The miniscule subset of all things in the universe that we do know scientifically doesn't mean that the things outside that subset don't provide any value.

If an economic theory is useful even if it doesn't have a proof like in hard sciences it provides value nevertheless.

There are scientifically proven things that are undisputable but which, on the other hand, aren't much of a value either now but maybe of great value later, at some point in the future. But merely having scientific evidence is not an implication of value.

If something seems to work, it seems to work. If that something also gets scientifically verified at some point it might turn out to have additional value, too. But it still works if it happened to worked before that.

Of all the information verified in hard sciences only a part is practically valuable in running societies, governments, states, and efforts involving humans. The minimum wage of fast food workers is a problem that has no scientific answer and which is also probably quite hard to approach scientifically in the first place.

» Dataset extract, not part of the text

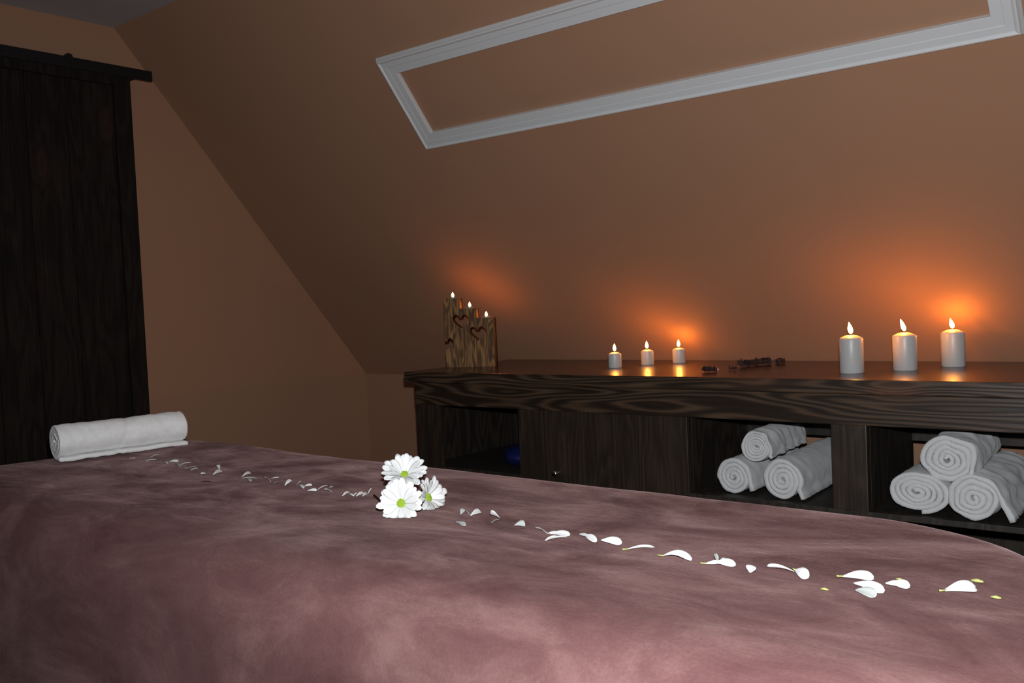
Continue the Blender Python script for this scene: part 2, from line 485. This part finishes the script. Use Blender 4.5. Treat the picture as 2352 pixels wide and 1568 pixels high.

I suppose that the majority of question in a human society are like that.

An inflated appreciation towards scientifically verified information tends to overlook everything else that isn't scientifically verified. Yet all those things lacking scientific verification are things among which new theories are discovered and some of those do eventually become proven and verified.

Yet ultimately, there are no truths, just opinions. Some opinions are individual opinions and may not be shared by many. Some opinions are reasonably based on evidence from various scientific experiments and some of that evidence is so solid that it would be hard to convince most of individuals in our culture otherwise. The physical theories involving air travel are accepted and tested by millions of people every day: they're effectively betting their lives against the theories explaining flight being correct. So the opinions are shared by many if not most people and they practically become something we consider a truth. Yet what happens is not that it becomes more true or a more absolute truth: what happens is that you convince more people —— and often for a good reason, but objectively that's what can be seen happening. In the end, all we have is our mind and the way we make it up.